Vanuatu [Shutterstock]

Highlights

U.S.-Vanuatu Relations

The U.S. and Vanuatu established diplomatic relations in 1986, six years after Vanuatu's independence from France and the United Kingdom. The U.S. Ambassador to Papua New Guinea is also accredited to Vanuatu. U.S. representation is handled by the U.S. Embassy in Papua New Guinea. Peace Corps maintains a country office in Port Vila, Vanuatu. The U.S. and Vanuatu share a commitment to strengthening democracy, enhancing security, and promoting development. In 2016, the U.S. and Vanuatu signed an historic law enforcement accord that includes a ship rider agreement, providing our two countries a critical mechanism for cooperation on the reduction of illegal, unreported, and unregulated (IUU) fishing and the enhancement of maritime law enforcement. U.S. military ships regularly call on ports in Vanuatu to engage in training and exchanges with the Vanuatu Police Force.

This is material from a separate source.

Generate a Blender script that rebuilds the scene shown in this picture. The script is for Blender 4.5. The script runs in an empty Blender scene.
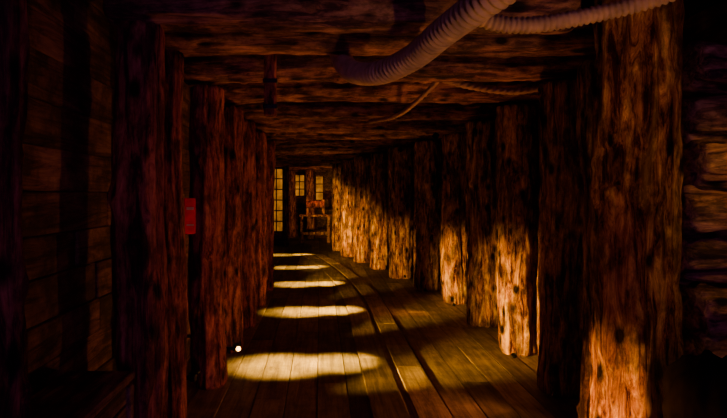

U.S. Assistance to Vanuatu

The Vanuatu Government's main concern has been to bolster the economy, which is primarily agricultural. The U.S. is a major financial contributor to international and regional organizations that assist Vanuatu, including the World Bank, UN Children's Fund, World Health Organization, UN Fund for Population Activities, and Asian Development Bank (ADB). Peace Corps volunteers are assisting communities and government departments in Vanuatu in the areas of health, technology, and education. Peace Corps and the U.S. Agency for International Development (USAID) are cooperatively administering a small-grants project to assist communities in adapting to climate change. Vanuatu was the recipient of a Millennium Challenge Corporation (MCC) $65 million compact which constructed two critical roads on the country’s most populous islands. This project has had a positive impact across a range of economic and social indicators from entrepreneurship to health to women’s empowerment.

Bilateral Economic Relations

U.S. trade with Vanuatu is somewhat limited. Vanuatu is a party to the U.S.-Pacific Islands Multilateral Tuna Fisheries Treaty, which provides access for U.S. fishing vessels in exchange for a license fee from the U.S. industry. Under a separate Economic Assistance Agreement associated with the Treaty, the U.S. government currently provides $21 million per year to Pacific Island parties. According to U.S. Census Bureau data, in 2016 the U.S. exported $7.9 million worth of goods to Vanuatu and imported $5.6 million worth.